The movement for racial equality

African Americans also fought for equal rights during the Progressive Era. World War I provided African Americans in the South the opportunity to gain rights and a better life. As World War I raged in Europe, U.S. immigration restrictions coupled with increased industrial production created a demand in Northern factories for many new workers. In the years from 1910 to the early 1920s, nearly a million African Americans migrated from the South to northern industrial centers to work in the industrial factories. In the North, African Americans earned wages that were significantly higher than what they could earn farming or sharecropping in the South. This mass movement represents the beginning of the Great Migration, which would continue through World War II.

But movement to the North didn't produce equality for African Americans. Many northerners had racist mindsets to rival their southern counterparts; lynchings and race riots were common in northern cities throughout the late 1910s and 1920s. Yet for all the violence associated with the migration, African Americans carved out a new world for themselves in the North's industrial centers that would have been impossible in the South.

Tying it all together: A sample question looks at Progressive movements

The SAT Subject Test may ask you to distinguish between Progressive movements on the local, state, and national levels.

Which of the following early twentieth-century Progressive movements was initiated on the local or state level before it became a national issue?

  1. Women's suffrage
  2. The civil rights movement
  3. The Sherman Antitrust Act
  4. The Hepburn Railroad Act
  5. Prohibition of unfair trade practices

This question asks you to choose the movement that began at the local or state level before it moved to the national level. Therefore, the correct answer could be a national issue. Don't be fooled by (B); the civil rights movement began at the grassroots level, but it was a movement of the 1960s and beyond, not an early twentieth-century movement.
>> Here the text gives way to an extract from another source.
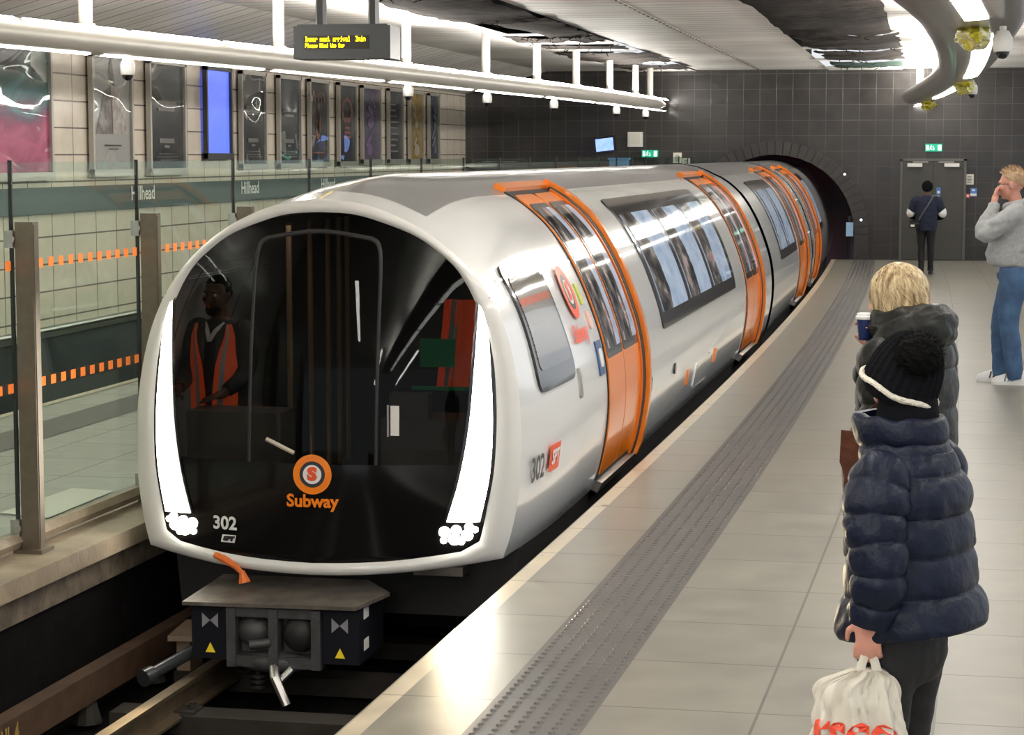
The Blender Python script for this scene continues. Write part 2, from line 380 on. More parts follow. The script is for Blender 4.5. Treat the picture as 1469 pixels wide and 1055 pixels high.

Answers (C), (D), and (E) are national movements and, therefore, are incorrect. Even if you were unfamiliar with the tenets of the Sherman Antitrust Act, the Hepburn Railroad Act, and the cessation of unfair trade practices, you may recognize that trust, railroad, and trade issues involve interstate actions and, therefore, are more likely to be regulated by the national government. Women's suffrage became a national issue because of state efforts. So, (A) is the best answer.